Segundo o ministro, a ideia da isonomia não basta para justificar "infinitas demandas" entre as carreiras jurídicas.
"A mera interpretação do art. 129, §4º, da Constituição (ou qualquer outro preceito) não pode se prestar a infinitas demandas por 'isonomia' entre as várias carreiras jurídicas (abrangendo até mesmo os Tribunais de Contas), violando a Súmula Vinculante nº 37 e impedindo que haja organização, congruência e previsibilidade no sistema de remuneração quanto a tais agentes públicos", disse.
Dino afirmou ainda que não há na resolução do CNJ qualquer previsão quanto a "atrasados" anteriores a 2011. Assim, uma decisão judicial que determina tal pagamento viola o entendimento do STF.
Em dezembro, a proposta do governo de criar regras mais duras para os pagamentos de supersalários no funcionalismo público gerou reações quase imediatas –as carreiras do Judiciário já começaram uma ofensiva no Congresso Nacional contra a PEC 45, que integra o pacote de corte de gastos do governo.
A Constituição Federal barra o pagamento de salários em valores superiores ao do teto do funcionalismo, que equivale ao salário dos ministros do Supremo.
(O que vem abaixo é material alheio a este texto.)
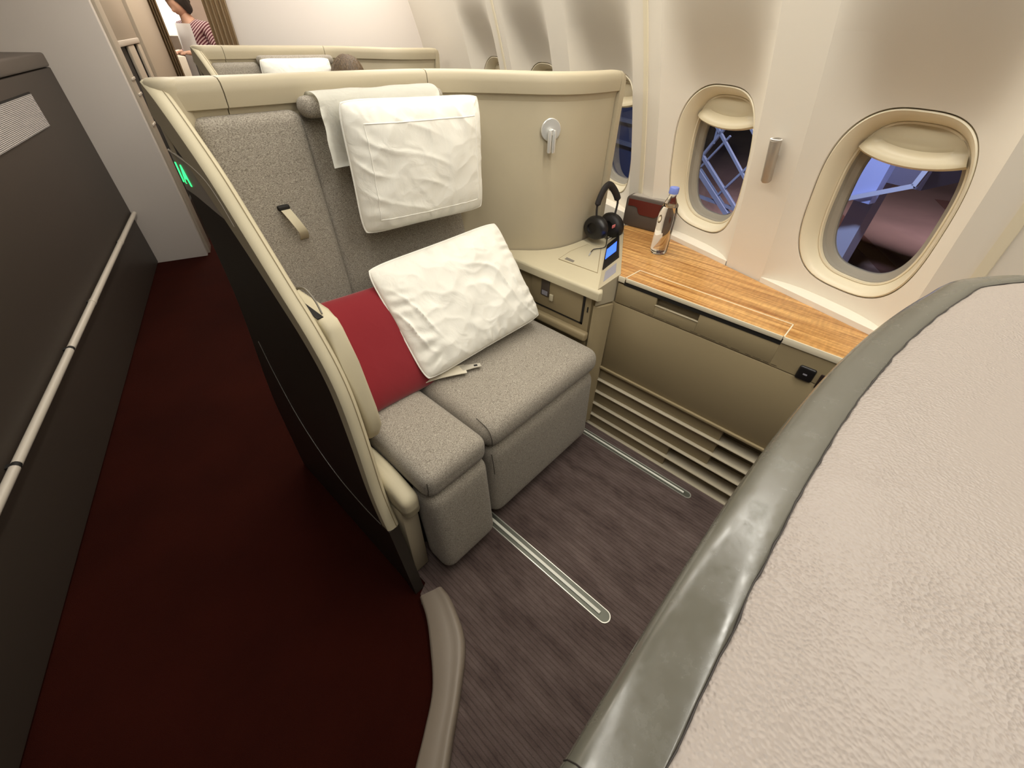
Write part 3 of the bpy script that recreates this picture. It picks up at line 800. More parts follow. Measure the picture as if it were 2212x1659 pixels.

Em 2024, esse teto era de R$ 44 mil.
Em janeiro, a Folha revelou que o Tribunal de Justiça de São Paulo aumentou em mais de 50%, em 2024, os gastos com o pagamento de benefícios adicionais, os chamados penduricalhos, a seus cerca de 380 desembargadores da ativa.
Ao longo do ano passado, a remuneração média desses magistrados foi de R$ 75 mil por mês.
Reportagem da Folha também mostrou que penduricalhos garantiram a ministros do TST (Tribunal Superior do Trabalho) rendimentos líquidos de até R$ 419 mil em dezembro, segundo dados do CNJ.
Na abertura do Ano Judiciário, no último dia 3, o presidente do STF, Luís Roberto Barroso, afirmou que as críticas aos gastos do Judiciário são muitas vezes injustas ou motivadas por falta de entendimento do trabalho de juízes.
"Nós somos contra todo o tipo de abuso, e a Corregedoria Nacional de Justiça, liderada pelo ministro Mauro Campbell Marques, está atenta. Mas é preciso não supervalorizar críticas que muitas vezes são injustas ou frutos da incompreensão do trabalho dos juízes", disse.